El proyecto golpista –el último que ha conocido El Salvador— fracasó precisamente por la existencia de actores situados en la lógica de otro proyecto, uno de tipo revolucionario. Sin la existencia de estos actores –o si ellos hubieran sido débiles— quizás el golpe del 15 de octubre hubiera prosperado y el esquema heredado de 1944 hubiera resistido por un periodo histórico más. Empero, esos actores estaban ahí; y tenían la fuerza suficiente, primero, para contraponer su proyecto al de los militares golpistas y al de los grupos extremistas de la derecha; y segundo, al proyecto contrainsurgente impulsado por el gobierno de Duarte.
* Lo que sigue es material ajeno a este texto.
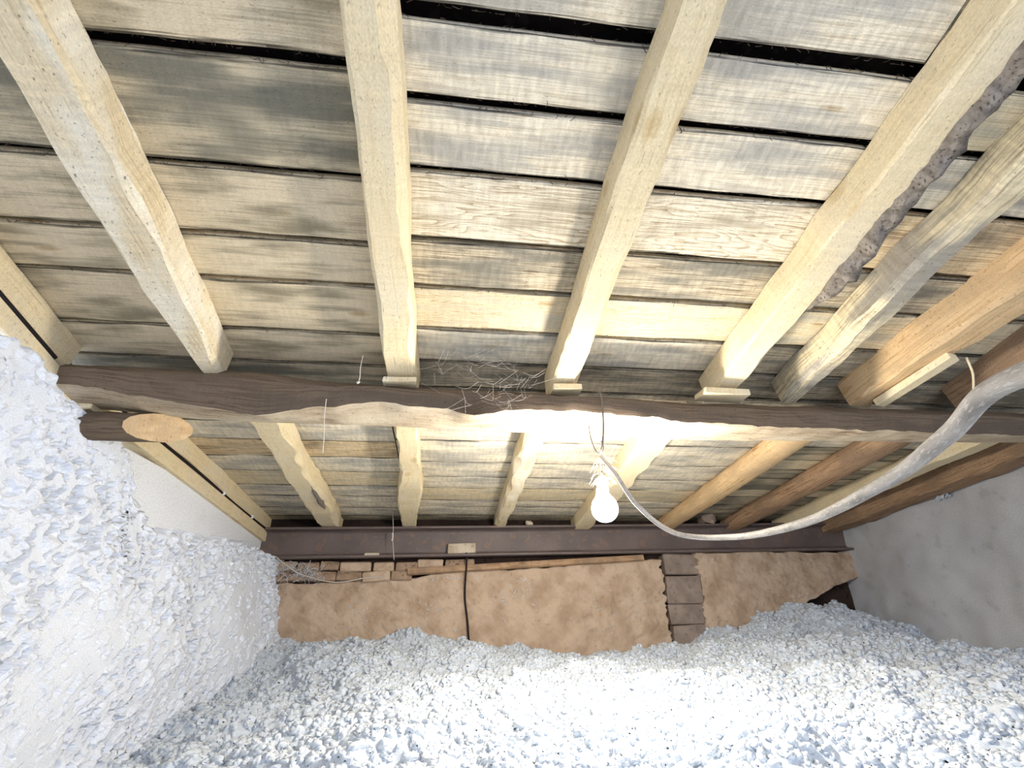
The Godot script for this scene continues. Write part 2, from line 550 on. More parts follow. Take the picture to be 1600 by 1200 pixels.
func make_materials() -> void:
	var pale := c8(226, 217, 196)
	var tan := c8(214, 196, 162)
	var grey := c8(168, 162, 148)
	var brown := c8(146, 116, 82)
	M.board = [
		mat(wood(1, tan.lerp(pale, 0.35), c8(170, 144, 108), c8(146, 136, 114), {"rings": 3.0, "ring": 0.16, "streak": 0.22, "saw": 0.03, "grey_lo": 0.45, "grey_hi": 0.8, "edge": 0.55, "speck": 0.25}), Color.WHITE, 0.85, 0.03),
		mat(wood(2, c8(200, 186, 158), c8(142, 124, 96), c8(124, 120, 106), {"rings": 4.0, "ring": 0.20, "streak": 0.27, "saw": 0.04, "grey_lo": 0.3, "grey_hi": 0.66, "edge": 0.5}), Color.WHITE, 0.85, 0.03),
		mat(wood(3, pale, c8(168, 148, 116), c8(172, 168, 158), {"rings": 5.0, "ring": 0.26, "streak": 0.48, "saw": 0.08, "grey_lo": 0.4, "grey_hi": 0.75, "edge": 0.6}), Color.WHITE, 0.85, 0.05),
		mat(wood(4, c8(218, 198, 162), brown, c8(140, 126, 106), {"rings": 6.0, "ring": 0.39, "streak": 1.06, "saw": 0.07, "grey_lo": 0.5, "grey_hi": 0.78, "edge": 0.5}), Color.WHITE, 0.85, 0.06),
		mat(wood(5, c8(226, 217, 196), c8(150, 130, 102), c8(170, 160, 140), {"rings": 10.0, "ring": 0.65, "warp": 5.0, "streak": 0.56, "saw": 0.05, "grey_lo": 0.5, "grey_hi": 0.85, "edge": 0.5, "knots": 3}), Color.WHITE, 0.85, 0.06),
		mat(wood(6, c8(222, 208, 176), c8(158, 132, 94), c8(182, 176, 158), {"rings": 7.0, "ring": 0.36, "streak": 0.48, "saw": 0.06, "grey_lo": 0.45, "grey_hi": 0.8, "edge": 0.5}), Color.WHITE, 0.85, 0.05),
		mat(wood(7, c8(194, 182, 158), c8(96, 82, 64), c8(128, 124, 112), {"rings": 6.0, "ring": 0.33, "streak": 1.06, "saw": 0.08, "grey_lo": 0.35, "grey_hi": 0.72, "edge": 0.6, "speck": 0.4}), Color.WHITE, 0.85, 0.05),
		mat(wood(8, c8(206, 194, 166), c8(150, 124, 86), c8(186, 180, 164), {"rings": 12.0, "ring": 0.45, "warp": 9.0, "streak": 0.41, "saw": 0.04, "grey_lo": 0.5, "grey_hi": 0.8, "edge": 0.5}), Color.WHITE, 0.85, 0.05)]
	M.pine = mat(wood(21, c8(228, 212, 176), c8(198, 172, 128), c8(224, 212, 186), {"rings": 5.0, "ring": 0.18, "streak": 0.35, "saw": 0.025, "edge": 0.0, "knots": 9, "speck": 0.2, "grey_lo": 0.5, "grey_hi": 0.9}), Color.WHITE, 0.8, 0.04)
	M.hewn = mat(wood(22, c8(226, 210, 176), c8(176, 148, 108), c8(234, 226, 206), {"rings": 4.0, "ring": 0.2, "streak": 0.6, "saw": 0.04, "edge": 0.0, "knots": 4, "speck": 0.4, "grey_lo": 0.4, "grey_hi": 0.7}), Color.WHITE, 0.85, 0.08)
	M.weathered = mat(wood(23, c8(222, 208, 174), c8(134, 120, 98), c8(158, 152, 140), {"rings": 4.0, "ring": 0.3, "streak": 0.8, "saw": 0.08, "edge": 0.0, "knots": 2, "speck": 0.4, "grey_lo": 0.4, "grey_hi": 0.64}), Color.WHITE, 0.85, 0.08)
	M.orange = mat(wood(24, c8(220, 190, 146), c8(168, 124, 82), c8(200, 172, 134), {"rings": 5.0, "ring": 0.3, "streak": 0.6, "saw": 0.02, "edge": 0.0, "knots": 3, "speck": 0.35}), Color.WHITE, 0.8, 0.06)
	M.browned = mat(wood(25, c8(176, 146, 116), c8(116, 86, 64), c8(146, 122, 100), {"rings": 4.0, "ring": 0.3, "streak": 0.7, "saw": 0.02, "edge": 0.0, "knots": 2, "speck": 0.4}), Color.WHITE, 0.85, 0.06)
	M.old = mat(wood(26, c8(118, 102, 86), c8(70, 57, 47), c8(100, 88, 76), {"rings": 6.0, "ring": 0.25, "streak": 0.6, "saw": 0.02, "edge": 0.0, "knots": 3, "speck": 0.35}), Color.WHITE, 0.8, 0.06)
	M.sapwood = mat(wood(27, c8(184, 168, 144), c8(116, 94, 76), c8(204, 192, 170), {"rings": 4.0, "ring": 0.25, "streak": 0.9, "saw": 0.03, "edge": 0.0, "knots": 1, "speck": 0.5, "grey_lo": 0.4, "grey_hi": 0.75}), Color.WHITE, 0.85, 0.1)
	M.bark = mat(blotch(31, 256, c8(146, 138, 128), c8(112, 104, 96), c8(58, 52, 48), 0.04, 0.7, 0.7), Color.WHITE, 0.95, 0.3)
	M.bark.uv1_scale = Vector3(3, 1, 1)
	M.felt = mat(blotch(32, 256, c8(34, 28, 28), c8(22, 19, 20), c8(50, 44, 42), 0.03, 0.5), Color.WHITE, 0.95)
	M.mud = mat(blotch(33, 1024, c8(196, 174, 152), c8(172, 149, 126), c8(130, 106, 86), 0.012, 0.3, 0.76), Color.WHITE, 0.95, 0.35)
	M.mud.uv1_scale = Vector3(0.9, 0.9, 0.9)
	M.mud2 = mat(blotch(34, 512, c8(166, 143, 122), c8(140, 117, 98), c8(96, 78, 64), 0.012, 0.6, 0.66), Color.WHITE, 0.95, 0.4)
	M.greybrick = mat(blotch(35, 512, c8(160, 144, 132), c8(138, 124, 114), c8(96, 86, 78), 0.012, 0.3, 0.7), Color.WHITE, 0.95, 0.1)
	M.cement = mat(blotch(36, 1024, c8(196, 197, 200), c8(182, 183, 186), c8(140, 139, 140), 0.006, 0.2, 0.76), Color.WHITE, 0.92, 0.1)
	M.cement.uv1_scale = Vector3(0.6, 0.6, 0.6)
	M.plaster = mat(blotch(37, 512, c8(236, 240, 247), c8(232, 236, 243), c8(214, 214, 212), 0.006, 0.2, 0.8), Color.WHITE, 0.9)
	M.fluff = mat(blotch(38, 512, c8(204, 212, 222), c8(196, 205, 216), c8(174, 182, 193), 0.02, 0.5, 0.72), Color.WHITE, 0.98, 0.5)
	M.fluff.uv1_scale = Vector3(2.2, 2.2, 2.2)
	M.spray = mat(blotch(39, 512, c8(230, 236, 247), c8(225, 232, 244), c8(206, 212, 224), 0.02, 0.3, 0.8), Color.WHITE, 0.96)
	M.spray.uv1_scale = Vector3(2.0, 2.0, 2.0)
	M.fluff_bit = mat(null, c8(205, 213, 223), 0.98)
	M.steel = mat(blotch(40, 512, c8(112, 98, 94), c8(92, 82, 80), c8(136, 106, 88), 0.012, 0.5, 0.66), Color.WHITE, 0.55)
	M.steel.metallic_specular = 0.5
	M.dust = mat(null, c8(78, 68, 60), 1.0)
	M.web = mat(null, c8(214, 206, 196), 0.9)
	M.cord = mat(null, c8(120, 112, 104), 0.7)
	M.blackcord = mat(null, c8(34, 30, 32), 0.6)
	M.sheath = mat(blotch(41, 256, c8(196, 190, 182), c8(160, 154, 148), c8(226, 222, 216), 0.02, 0.6, 0.6), Color.WHITE, 0.7, 0.08)
	M.stone = mat(blotch(42, 256, c8(200, 188, 170), c8(176, 160, 140), c8(130, 116, 100), 0.02, 0.5), Color.WHITE, 0.95, 0.2)
	M.soil = mat(blotch(43, 256, c8(60, 48, 42), c8(44, 36, 34), c8(30, 26, 26), 0.02, 0.5), Color.WHITE, 1.0)

func slab(called: String, size: Vector3, xf: Transform3D, m: Material, parent: Node = self) -> MeshInstance3D:
	var g := Geo.new()
	g.box(size, 0.004, Transform3D.IDENTITY)
	return obj(called, g, m, parent, xf)

func build_shell() -> void:
	var f := slab("floor", Vector3(4.6, 0.12, 5.2), Transform3D(Basis(), Vector3(0.85, -0.06, -1.05)), M.soil)
	tag(f, "dark earth slab hidden beneath the loose white insulation", "", "", "structure")
	# left wall: a plastered slab; the crust on it is built with the insulation
	var wl := Node3D.new()
	wl.name = "wall_left"
	add_child(wl)
	tag(wl, "left side wall with smooth white plaster under the rafters", "", "", "structure")
	slab("plaster_face", Vector3(0.24, 2.2, 5.0), Transform3D(Basis(), Vector3(-1.215, 0.0, -1.0)), M.plaster, wl).scale = Vector3.ONE
	# right wall: cement render, gently uneven
	var g := Geo.new()
	var rows := []
	var uvs := []
	for r in 110:
		var y := 2.0 * r / 109.0
		var row := PackedVector3Array()
		var ur := PackedVector2Array()
		for k in 200:
			var z := -3.5 + 4.9 * k / 199.0
			var x := 2.66 + 0.02 * fn(z * 1.4, y * 1.4, 3.0) + 0.006 * fn(z * 7.0, y * 7.0, 8.0) + 0.0018 * fn(z * 26.0, y * 26.0)
			row.push_back(Vector3(x, y, z))
			ur.push_back(Vector2(z, -y))
		rows.push_back(row)
		uvs.push_back(ur)
	g.grid(rows, uvs, false, false)
	var wr := Node3D.new()
	wr.name = "wall_right"
	add_child(wr)
	tag(wr, "grey cement rendered side wall at the right end of the attic", "", "", "structure")
	obj("render_coat", g, M.cement, wr)
	slab("backing", Vector3(0.2, 2.2, 5.0), Transform3D(Basis(), Vector3(2.80, 1.0, -1.0)), M.soil, wl if false else wr)
	# gable behind the camera, with an added opening that lets in fill daylight
	var wb := Node3D.new()
	wb.name = "wall_back"
	add_child(wb)
	tag(wb, "gable wall behind the camera with an unseen opening added for fill light", "", "", "structure")
	slab("lower_masonry", Vector3(4.4, 0.5, 0.2), Transform3D(Basis(), Vector3(0.85, 0.15, 1.4)), M.mud2, wb)
	slab("side_masonry", Vector3(0.5, 2.4, 0.2), Transform3D(Basis(), Vector3(-1.05, 1.2, 1.4)), M.mud2, wb)
	slab("side_masonry", Vector3(0.5, 2.4, 0.2), Transform3D(Basis(), Vector3(2.6, 1.2, 1.4)), M.mud2, wb)
	slab("upper_masonry", Vector3(4.4, 0.6, 0.2), Transform3D(Basis(), Vector3(0.85, 2.05, 1.4)), M.mud2, wb)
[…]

Durante la guerra civil se rompió el molde del cambio político diseñado desde 1944. Quién sabe, pero quizás era necesario que hubiese actores dispuestos a contraponer al orden vigente un orden alternativo, en el cual no estuvieran los militares como un poder aparte, tutelando el orden institucional-constitucional. No sólo tuvo que desatarse una guerra civil, sino que la misma se resolviera por la vía de la negociación, para que un nuevo horizonte político-institucional se perfilara en El Salvador. Cuando finaliza la guerra civil en 1992 –y terminando de la forma en que lo hizo: por la vía negociada— el país tiene, en efecto, un horizonte distinto, enmarcado más en los Acuerdos de Paz que en la Constitución de 1983— para construir un ordenamiento político fundado en una real separación e independencia de poderes, la primacía de la ley y las normas y valores de la democracia.